Une évolution tout de suite perceptible puisque sitôt la procédure d’Appel à manifestation d’intérêt bouclée et le destin de la manifestation confié à l’association Relatio présidée par Bernard Alexandre, le rythme s’est accéléré.

Prendre le pouls du monde

Au traditionnel temps fort de janvier ont ainsi succédé Le temps des féminismes, qui a connu un succès tel qu’il est appelé à devenir un moment majeur et récurrent de la saison, il sera d’ailleurs reconduit en mars prochain. Un week-end monté autour de la question sans doute centrale « Que peut guérir la littérature ? » s’est aussi intercalé et un autre, en juin dernier à la BNU, ambitieusement consacré à la traduction, a passionné les foules. « Nous allons poursuivre dans cet esprit », continue Lisa Haller, « avec le 3 novembre prochain, avant les élections américaines, la venue de Douglas Kennedy qui s’apprête à sortir un livre sur ses relations avec les États-Unis et, fin janvier 2025, un week-end consacré à la littérature concentrationnaire et au populisme ». Plus que jamais, il s’agit donc de prendre régulièrement le pouls du monde. De l’entendre respirer. Avec ce temps fort et forcément spécial cependant de la rentrée où il halète davantage encore puisque l’événement s’étire sur douze jours autour du « vaisseau amiral » de l’Aubette avec une incursion de deux jours (le samedi 21 et dimanche 22 septembre) au sein du prestigieux hémicycle du Parlement européen. Comme pour ancrer l’événement dans un autre rapport au monde, dans une autre dimension aussi. « C’est important pour nous d’être chaque année au Parlement, c’est une symbolique très forte et cette année elle le sera tout particulièrement avec le dialogue entre Judith Godrèche et l’historienne Michelle Perrot qui s’y tiendra le samedi 21 », poursuit François Wolfermann.

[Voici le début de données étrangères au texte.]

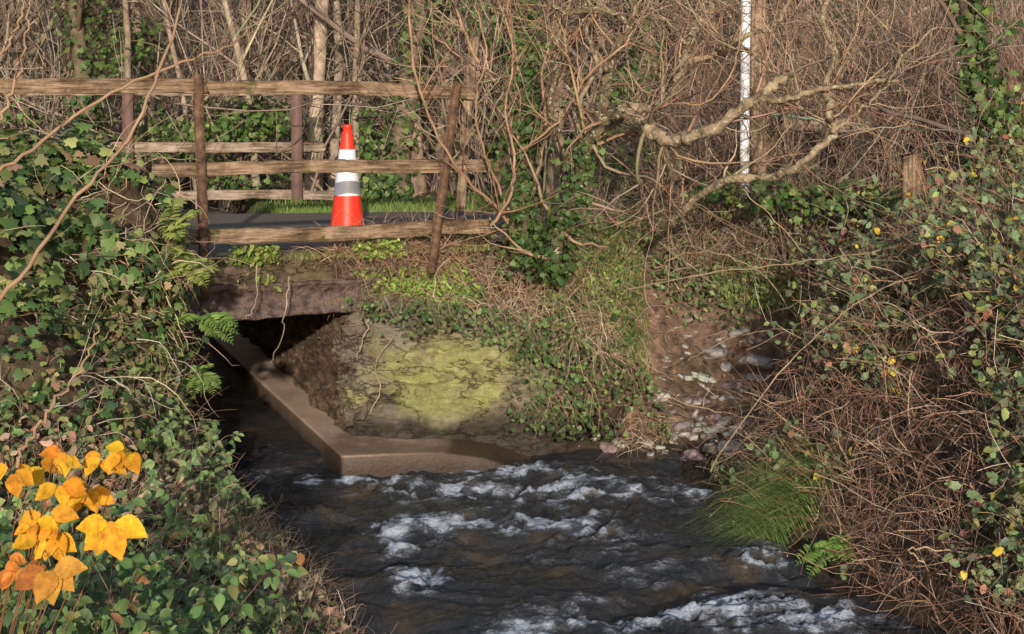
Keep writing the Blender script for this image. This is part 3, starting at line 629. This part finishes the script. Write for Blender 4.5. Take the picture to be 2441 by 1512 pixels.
G1 = [(.08, .145, .035), (.125, .195, .05), (.055, .10, .03), (.17, .23, .08)]
for u, v, d, rx, rz, n in [(560, 290, 18.0, .9, .38, 1000), (430, 320, 18.2, .7, .4, 600), (600, 430, 17.9, .6, .2, 350), (900, 450, 17.4, .4, .25, 450), (270, 90, 19, .5, .8, 600), (320, 60, 19, .5, .6, 300), (900, 320, 18.2, .3, .6, 450), (1180, 60, 18.6, .7, .5, 500), (1500, 230, 17.5, .4, .5, 500), (1260, 110, 18.0, .3, .9, 500), (1550, 400, 15.2, .45, .35, 500), (2390, 180, 13.0, .25, .9, 600), (1990, 60, 20, .5, .7, 300), (60, 260, 18, .5, .3, 200), (1790, 460, 13.4, .6, .16, 380), (2000, 470, 13.2, .6, .18, 260), (2250, 480, 12.6, .6, .25, 300)]:
    cloud(acc, sight(u, v, d), (rx, .5, rz), n, .06, G1)
tag(obj('evergreen_ivy_patches', acc.mesh('evergreen_ivy_patches', M_leaf)), 'glossy dark green ivy climbing through the woodland', 'ivy', 'stuff')

# ---------------------------------------------------------------- left bank ivy mound
mounds = [((-3.1, 10.3, 1.15), (1.0, .95, 1.35)), ((-2.74, 10.45, 1.55), (.64, .65, .88)), ((-2.74, 10.5, .5), (.56, .75, .85)), ((-3.0, 8.9, .75), (.95, .9, .95)), ((-3.6, 9.3, 1.2), (1.1, .9, 1.3)), ((-2.6, 11.0, .75), (.36, .35, .8))]
core = Acc(); lv = Acc(); st = Acc()
IV = [(.07, .13, .042), (.11, .18, .055), (.048, .092, .037), (.165, .225, .08), (.25, .26, .10)]
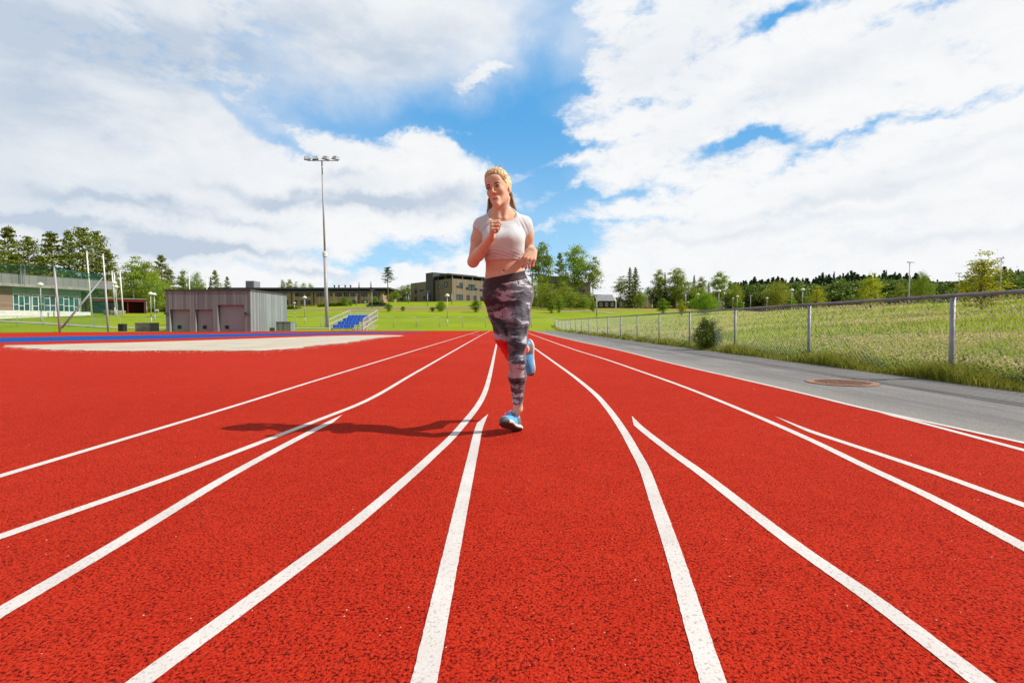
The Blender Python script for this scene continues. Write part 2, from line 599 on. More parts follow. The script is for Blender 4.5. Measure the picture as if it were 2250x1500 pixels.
def rubber(name, base, dark, pale, speck=True):
    """granulated rubber surface"""
    m, g, b = new_mat(name)
    co = g.new('ShaderNodeTexCoord').outputs['Object']
    big = g.noise(co, 0.35, 4, 0.6)
    mid = g.noise(co, 6.0, 5, 0.65)
    vo = g.new('ShaderNodeTexVoronoi')
    g.l.new(co, vo.inputs['Vector'])
    vo.inputs['Scale'].default_value = 210
    gr = g.noise(co, 150.0, 3, 0.75)
    fine = g.noise(co, 420.0, 2, 0.6)
    c = g.mix(g.ramp(g.m('ADD', g.m('MULTIPLY', big, 0.55), g.m('MULTIPLY', mid, 0.45)), 0.38, 0.64), base, pale)
    gran = g.noise(co, 138.0, 3, 0.7)
    lump = g.noise(co, 42.0, 3, 0.65)
    pits = g.ramp(g.m('ADD', g.m('MULTIPLY', gran, 0.84), g.m('MULTIPLY', lump, 0.16)), 0.500, 0.400)
    c = g.mix(g.m('MULTIPLY', pits, 0.95), c, dark)
    if speck:
        dots = g.noise(co, 80.0, 1, 0.5)
        c = g.mix(g.m('MULTIPLY', g.ramp(dots, 0.70, 0.75), 0.7), c, (0.035, 0.016, 0.016))
        c = g.mix(g.m('MULTIPLY', g.ramp(gran, 0.55, 0.66), 0.50), c, (0.62, 0.072, 0.036))
    g.l.new(c, b.inputs['Base Color'])
    b.inputs['Roughness'].default_value = 0.95
    b.inputs['Specular IOR Level'].default_value = 0.05
    bp = g.new('ShaderNodeBump')
    bp.inputs['Strength'].default_value = 0.9
    bp.inputs['Distance'].default_value = 0.006
    g.l.new(g.m('ADD', gran, g.m('MULTIPLY', fine, 0.4)), bp.inputs['Height'])
    g.l.new(bp.outputs[0], b.inputs['Normal'])
    return m


M['track'] = rubber("red_rubber", (0.455, 0.0225, 0.0088), (0.065, 0.0036, 0.0030), (0.52, 0.031, 0.0125))
M['blue'] = rubber("blue_rubber", (0.008, 0.080, 0.33), (0.005, 0.04, 0.18), (0.010, 0.095, 0.37), False)


def paint():
    m, g, b = new_mat("white_line_paint")
    co = g.new('ShaderNodeTexCoord').outputs['Object']
    gr = g.noise(co, 150.0, 3, 0.75)
    big = g.noise(co, 3.0, 5, 0.6)
    worn = g.noise(co, 75.0, 4, 0.7)
    c = g.mix(g.ramp(big, 0.3, 0.7), (0.56, 0.525, 0.505), (0.66, 0.63, 0.615))
    gran = g.noise(co, 105.0, 2, 0.6)
    c = g.mix(g.m('MULTIPLY', g.ramp(gran, 0.45, 0.32), 0.55), c, (0.26, 0.22, 0.21))
    c = g.mix(g.m('MULTIPLY', g.ramp(worn, 0.62, 0.70), 0.6), c, (0.42, 0.17, 0.13))
    g.l.new(c, b.inputs['Base Color'])
    b.inputs['Roughness'].default_value = 0.7
    bp = g.new('ShaderNodeBump')
    bp.inputs['Strength'].default_value = 0.5
    bp.inputs['Distance'].default_value = 0.004
    g.l.new(gr, bp.inputs['Height'])
    g.l.new(bp.outputs[0], b.inputs['Normal'])
    return m


M['paint'] = paint()


def asphalt():
    m, g, b = new_mat("asphalt")
    co = g.new('ShaderNodeTexCoord').outputs['Object']
    X, Y, Z = g.xyz(co)
    gr = g.noise(co, 120.0, 3, 0.75)
    st = g.noise(g.mapping(co, (0, 0, 0), (0, 0, 0.0187), (6.0, 0.35, 1)), 1.0, 6, 0.65)
    big = g.noise(co, 0.8, 5, 0.6)
    c = g.mix(g.ramp(g.m('ADD', g.m('MULTIPLY', st, 0.6), g.m('MULTIPLY', big, 0.4)), 0.38, 0.62), (0.145, 0.140, 0.142), (0.225, 0.218, 0.214))
    # the worn, gritty band beside the track edge
    side = g.m('ADD', X, g.m('MULTIPLY', Y, 0.0187))
    grit = g.m('MULTIPLY', g.ramp(g.m('ADD', side, g.m('MULTIPLY', g.m('SUBTRACT', st, 0.5), 0.5)), 3.55, 3.05), 0.6)
    c = g.mix(grit, c, (0.30, 0.285, 0.26))
    old = g.ramp(side, 4.52, 4.56)
    c = g.mix(g.m('MULTIPLY', old, 0.45), c, (0.12, 0.115, 0.118))
    c = g.mix(g.m('MULTIPLY', g.ramp(gr, 0.46, 0.34), 0.75), c, (0.045, 0.045, 0.045))
    g2 = g.noise(co, 36.0, 5, 0.78)
    c = g.mix(g.m('MULTIPLY', g.ramp(g2, 0.60, 0.70), 0.45), c, (0.40, 0.385, 0.37))
    c = g.mix(g.m('MULTIPLY', g.ramp(g2, 0.46, 0.34), 0.6), c, (0.07, 0.068, 0.068))
    c = g.mix(g.m('MULTIPLY', g.ramp(gr, 0.56, 0.70), 0.55), c, (0.42, 0.40, 0.38))
    g.l.new(c, b.inputs['Base Color'])
    b.inputs['Roughness'].default_value = 0.85
    bp = g.new('ShaderNodeBump')
    bp.inputs['Strength'].default_value = 0.6
    bp.inputs['Distance'].default_value = 0.006
    g.l.new(gr, bp.inputs['Height'])
    g.l.new(bp.outputs[0], b.inputs['Normal'])
    return m


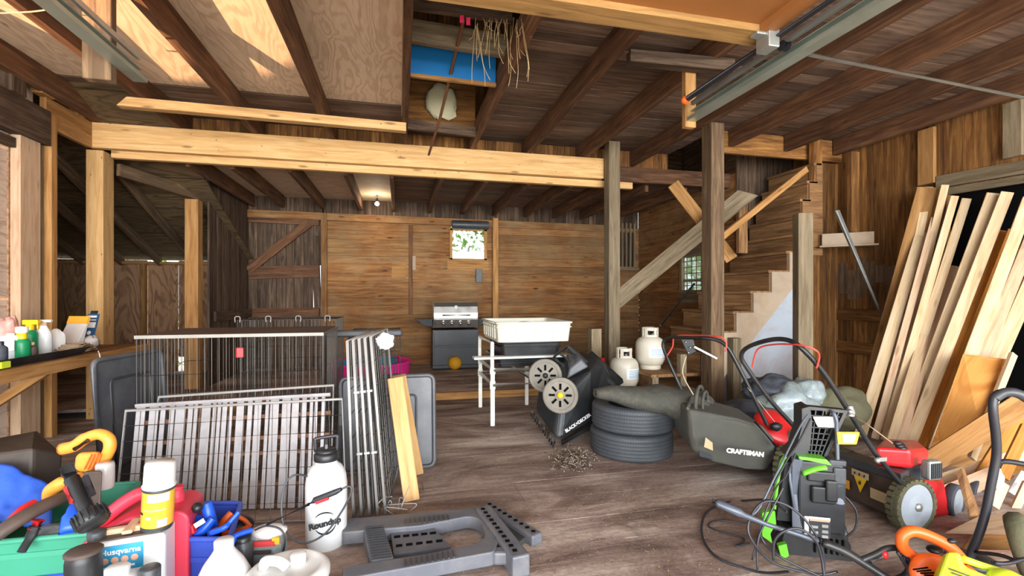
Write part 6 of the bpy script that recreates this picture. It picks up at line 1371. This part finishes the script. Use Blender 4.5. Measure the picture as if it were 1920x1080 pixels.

L’Aubette, le Parlement européen, mais aussi une douzaine de librairies indépendantes, les médiathèques, les écoles, les quartiers, comme autant de lieux où la littérature a rendez-vous avec le réel. L’idée, qui a globalement toujours été celle des BI depuis leur création, étant d’innerver le tissu local et de développer les partenariats (avec l’orchestre philharmonique, le Rectorat, l’Alliance française, etc.) puisqu’une bibliothèque n’est idéale que lorsqu’elle est accessible au plus grand nombre. C’est aussi l’une des raisons pour lesquelles l’accès à l’immense majorité des rencontres reste et restera gratuite. Seuls cinq spectacles donnés en soirée sur la vingtaine de lectures musicales proposées étant payants (12€) cette année.
« Ce sont des événements exceptionnels et des créations », dit encore le directeur de ces BI qui débuteront avec une ouverture comme il se doit majuscule le mercredi 18 septembre salle de l’Aubette (à 17h30), en compagnie de Nicolas Mathieu sur le vaste thème de « La littérature et la vie ». Qui mieux en effet que l’auteur de Leurs enfants après eux, prix Goncourt 2018, et de Connemara, écrivain totalement engagé dans son époque, pour donner le La de cette édition dense, riche d’une soixantaine de rencontres. En un mot admirable.